• [SHORT EXERCISE]:
Every line from the one with "Recreate this scene" to the one with "R = random.Random(7)", including those two, is to be copied exactly; all other lines of the entries below are left out.

• [THE DATA]:
────────────────

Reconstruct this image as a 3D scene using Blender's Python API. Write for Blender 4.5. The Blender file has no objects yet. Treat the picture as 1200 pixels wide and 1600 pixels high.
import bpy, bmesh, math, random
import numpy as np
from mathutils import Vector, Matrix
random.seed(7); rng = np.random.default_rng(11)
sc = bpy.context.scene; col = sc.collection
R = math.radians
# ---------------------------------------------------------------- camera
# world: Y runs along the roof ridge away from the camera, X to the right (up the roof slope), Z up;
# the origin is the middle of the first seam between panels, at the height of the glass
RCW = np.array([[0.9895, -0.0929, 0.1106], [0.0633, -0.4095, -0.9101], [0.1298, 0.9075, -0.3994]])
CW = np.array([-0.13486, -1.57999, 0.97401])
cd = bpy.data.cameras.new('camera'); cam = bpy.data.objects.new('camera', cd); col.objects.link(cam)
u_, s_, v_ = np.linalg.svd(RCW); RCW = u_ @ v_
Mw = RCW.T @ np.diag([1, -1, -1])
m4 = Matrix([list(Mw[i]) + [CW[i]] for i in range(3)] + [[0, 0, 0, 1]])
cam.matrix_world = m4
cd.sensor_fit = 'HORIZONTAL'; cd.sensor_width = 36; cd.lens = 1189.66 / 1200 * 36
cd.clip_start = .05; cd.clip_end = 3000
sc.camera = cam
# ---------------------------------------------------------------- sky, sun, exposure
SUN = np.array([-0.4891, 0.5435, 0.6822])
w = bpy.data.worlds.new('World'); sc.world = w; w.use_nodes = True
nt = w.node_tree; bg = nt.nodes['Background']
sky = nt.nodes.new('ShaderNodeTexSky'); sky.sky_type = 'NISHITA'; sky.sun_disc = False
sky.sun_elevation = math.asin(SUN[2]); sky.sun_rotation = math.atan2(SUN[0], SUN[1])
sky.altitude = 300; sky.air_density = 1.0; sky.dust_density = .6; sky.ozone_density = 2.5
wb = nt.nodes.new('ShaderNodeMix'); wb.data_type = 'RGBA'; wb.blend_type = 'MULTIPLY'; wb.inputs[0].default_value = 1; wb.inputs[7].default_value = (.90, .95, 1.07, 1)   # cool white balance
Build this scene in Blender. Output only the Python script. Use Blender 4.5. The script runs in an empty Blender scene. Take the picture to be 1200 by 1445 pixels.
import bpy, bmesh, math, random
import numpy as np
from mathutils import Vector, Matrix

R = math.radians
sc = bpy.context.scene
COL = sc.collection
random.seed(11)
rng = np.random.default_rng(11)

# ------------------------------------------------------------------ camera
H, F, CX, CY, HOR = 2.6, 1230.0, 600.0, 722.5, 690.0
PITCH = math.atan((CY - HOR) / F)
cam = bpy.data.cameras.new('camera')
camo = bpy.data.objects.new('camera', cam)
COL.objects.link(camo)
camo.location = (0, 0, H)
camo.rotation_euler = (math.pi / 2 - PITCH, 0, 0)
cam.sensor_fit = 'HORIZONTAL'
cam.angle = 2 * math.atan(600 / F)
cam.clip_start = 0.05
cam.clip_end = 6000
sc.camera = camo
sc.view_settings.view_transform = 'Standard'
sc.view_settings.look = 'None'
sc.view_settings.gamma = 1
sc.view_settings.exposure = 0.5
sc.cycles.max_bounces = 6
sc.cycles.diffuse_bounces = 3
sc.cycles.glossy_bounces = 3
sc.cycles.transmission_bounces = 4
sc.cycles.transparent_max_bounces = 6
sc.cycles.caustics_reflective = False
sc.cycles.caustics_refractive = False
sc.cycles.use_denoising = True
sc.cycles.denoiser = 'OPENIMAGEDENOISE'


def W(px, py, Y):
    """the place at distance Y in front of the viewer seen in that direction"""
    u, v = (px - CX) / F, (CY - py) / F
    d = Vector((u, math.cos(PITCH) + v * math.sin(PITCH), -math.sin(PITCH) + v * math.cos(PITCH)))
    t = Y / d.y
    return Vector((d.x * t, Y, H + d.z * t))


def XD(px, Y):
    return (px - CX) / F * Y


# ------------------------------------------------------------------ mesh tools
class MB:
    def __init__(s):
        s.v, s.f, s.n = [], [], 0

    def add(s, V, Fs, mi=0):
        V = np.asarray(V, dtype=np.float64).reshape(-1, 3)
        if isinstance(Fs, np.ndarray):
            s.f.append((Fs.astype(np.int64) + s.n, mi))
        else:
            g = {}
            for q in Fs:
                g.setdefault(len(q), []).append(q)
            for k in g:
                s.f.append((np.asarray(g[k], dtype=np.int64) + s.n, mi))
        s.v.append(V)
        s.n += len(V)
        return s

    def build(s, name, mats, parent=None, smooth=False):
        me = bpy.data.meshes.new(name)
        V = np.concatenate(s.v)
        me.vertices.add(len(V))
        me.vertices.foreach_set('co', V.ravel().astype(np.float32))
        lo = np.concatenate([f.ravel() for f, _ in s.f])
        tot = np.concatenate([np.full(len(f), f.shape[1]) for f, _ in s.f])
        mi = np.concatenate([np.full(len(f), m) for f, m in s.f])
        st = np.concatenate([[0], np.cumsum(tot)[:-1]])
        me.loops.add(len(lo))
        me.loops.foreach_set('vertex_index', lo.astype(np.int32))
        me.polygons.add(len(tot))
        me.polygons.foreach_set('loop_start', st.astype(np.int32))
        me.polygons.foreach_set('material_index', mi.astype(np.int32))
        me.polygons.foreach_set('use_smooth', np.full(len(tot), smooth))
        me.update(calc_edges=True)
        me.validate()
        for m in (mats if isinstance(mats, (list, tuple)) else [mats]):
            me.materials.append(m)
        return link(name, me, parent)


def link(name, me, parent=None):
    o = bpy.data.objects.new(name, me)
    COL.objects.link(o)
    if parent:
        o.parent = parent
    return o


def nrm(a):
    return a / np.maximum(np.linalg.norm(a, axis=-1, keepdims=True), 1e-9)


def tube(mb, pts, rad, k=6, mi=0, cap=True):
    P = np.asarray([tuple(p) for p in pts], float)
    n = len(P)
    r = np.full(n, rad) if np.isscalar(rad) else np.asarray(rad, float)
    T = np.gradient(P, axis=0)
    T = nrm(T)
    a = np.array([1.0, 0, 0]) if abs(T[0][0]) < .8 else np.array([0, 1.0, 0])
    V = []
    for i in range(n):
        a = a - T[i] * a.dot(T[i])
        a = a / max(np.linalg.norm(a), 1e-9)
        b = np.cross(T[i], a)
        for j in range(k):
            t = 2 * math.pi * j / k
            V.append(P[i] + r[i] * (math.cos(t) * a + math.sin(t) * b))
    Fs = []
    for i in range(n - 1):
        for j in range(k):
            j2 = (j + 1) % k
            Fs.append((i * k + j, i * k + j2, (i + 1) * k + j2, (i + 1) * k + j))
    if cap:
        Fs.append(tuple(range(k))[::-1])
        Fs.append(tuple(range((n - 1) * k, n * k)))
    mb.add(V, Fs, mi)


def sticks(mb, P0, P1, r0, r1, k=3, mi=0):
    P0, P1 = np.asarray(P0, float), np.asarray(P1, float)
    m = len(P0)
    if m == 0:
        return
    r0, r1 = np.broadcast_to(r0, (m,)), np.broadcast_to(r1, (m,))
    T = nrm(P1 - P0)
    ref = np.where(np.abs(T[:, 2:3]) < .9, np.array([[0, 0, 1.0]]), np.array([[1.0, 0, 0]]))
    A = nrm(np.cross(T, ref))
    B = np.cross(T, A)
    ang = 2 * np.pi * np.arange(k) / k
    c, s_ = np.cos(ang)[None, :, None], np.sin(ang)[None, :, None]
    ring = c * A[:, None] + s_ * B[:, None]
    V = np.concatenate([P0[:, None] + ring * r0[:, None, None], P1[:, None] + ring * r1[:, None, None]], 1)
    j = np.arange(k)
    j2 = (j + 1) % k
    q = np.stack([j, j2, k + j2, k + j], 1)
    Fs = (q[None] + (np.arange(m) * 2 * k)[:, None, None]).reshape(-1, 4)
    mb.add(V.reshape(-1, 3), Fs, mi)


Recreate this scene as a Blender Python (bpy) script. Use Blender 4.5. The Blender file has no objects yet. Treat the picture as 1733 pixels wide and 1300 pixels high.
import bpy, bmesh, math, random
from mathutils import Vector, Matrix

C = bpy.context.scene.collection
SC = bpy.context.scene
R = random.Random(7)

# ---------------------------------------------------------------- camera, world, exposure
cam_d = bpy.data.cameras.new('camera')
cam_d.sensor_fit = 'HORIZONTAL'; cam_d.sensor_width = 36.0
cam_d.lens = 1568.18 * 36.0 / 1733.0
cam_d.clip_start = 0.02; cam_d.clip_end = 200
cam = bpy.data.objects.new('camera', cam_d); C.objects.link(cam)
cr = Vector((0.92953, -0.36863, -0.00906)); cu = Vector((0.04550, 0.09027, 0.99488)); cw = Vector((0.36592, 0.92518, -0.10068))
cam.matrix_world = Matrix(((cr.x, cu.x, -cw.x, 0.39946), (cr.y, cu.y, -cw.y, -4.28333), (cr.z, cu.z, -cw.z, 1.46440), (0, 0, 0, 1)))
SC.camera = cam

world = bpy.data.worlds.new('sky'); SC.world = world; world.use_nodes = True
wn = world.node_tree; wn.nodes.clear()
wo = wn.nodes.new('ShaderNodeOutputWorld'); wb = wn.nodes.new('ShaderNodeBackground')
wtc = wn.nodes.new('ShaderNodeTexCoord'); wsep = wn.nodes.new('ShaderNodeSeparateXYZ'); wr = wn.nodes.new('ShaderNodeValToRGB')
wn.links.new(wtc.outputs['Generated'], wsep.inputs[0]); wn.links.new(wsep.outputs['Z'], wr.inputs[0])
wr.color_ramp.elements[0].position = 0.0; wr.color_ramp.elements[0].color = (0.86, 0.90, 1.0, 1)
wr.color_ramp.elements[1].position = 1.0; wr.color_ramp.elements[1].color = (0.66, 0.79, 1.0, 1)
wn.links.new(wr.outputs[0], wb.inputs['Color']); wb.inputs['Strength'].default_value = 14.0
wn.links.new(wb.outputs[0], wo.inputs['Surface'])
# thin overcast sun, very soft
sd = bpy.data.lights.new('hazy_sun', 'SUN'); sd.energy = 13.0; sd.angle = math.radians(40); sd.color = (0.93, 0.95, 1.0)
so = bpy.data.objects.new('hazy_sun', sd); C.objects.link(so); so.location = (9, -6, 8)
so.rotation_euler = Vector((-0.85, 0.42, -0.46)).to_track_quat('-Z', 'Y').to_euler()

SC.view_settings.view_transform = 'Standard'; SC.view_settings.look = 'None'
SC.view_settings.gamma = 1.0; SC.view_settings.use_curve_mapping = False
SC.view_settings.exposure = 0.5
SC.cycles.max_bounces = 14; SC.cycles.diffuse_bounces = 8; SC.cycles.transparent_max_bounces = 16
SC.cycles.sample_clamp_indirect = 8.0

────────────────

• [EXERCISE SOLUTION]:
Recreate this scene as a Blender Python (bpy) script. Use Blender 4.5. The Blender file has no objects yet. Treat the picture as 1733 pixels wide and 1300 pixels high.
import bpy, bmesh, math, random
from mathutils import Vector, Matrix

C = bpy.context.scene.collection
SC = bpy.context.scene
R = random.Random(7)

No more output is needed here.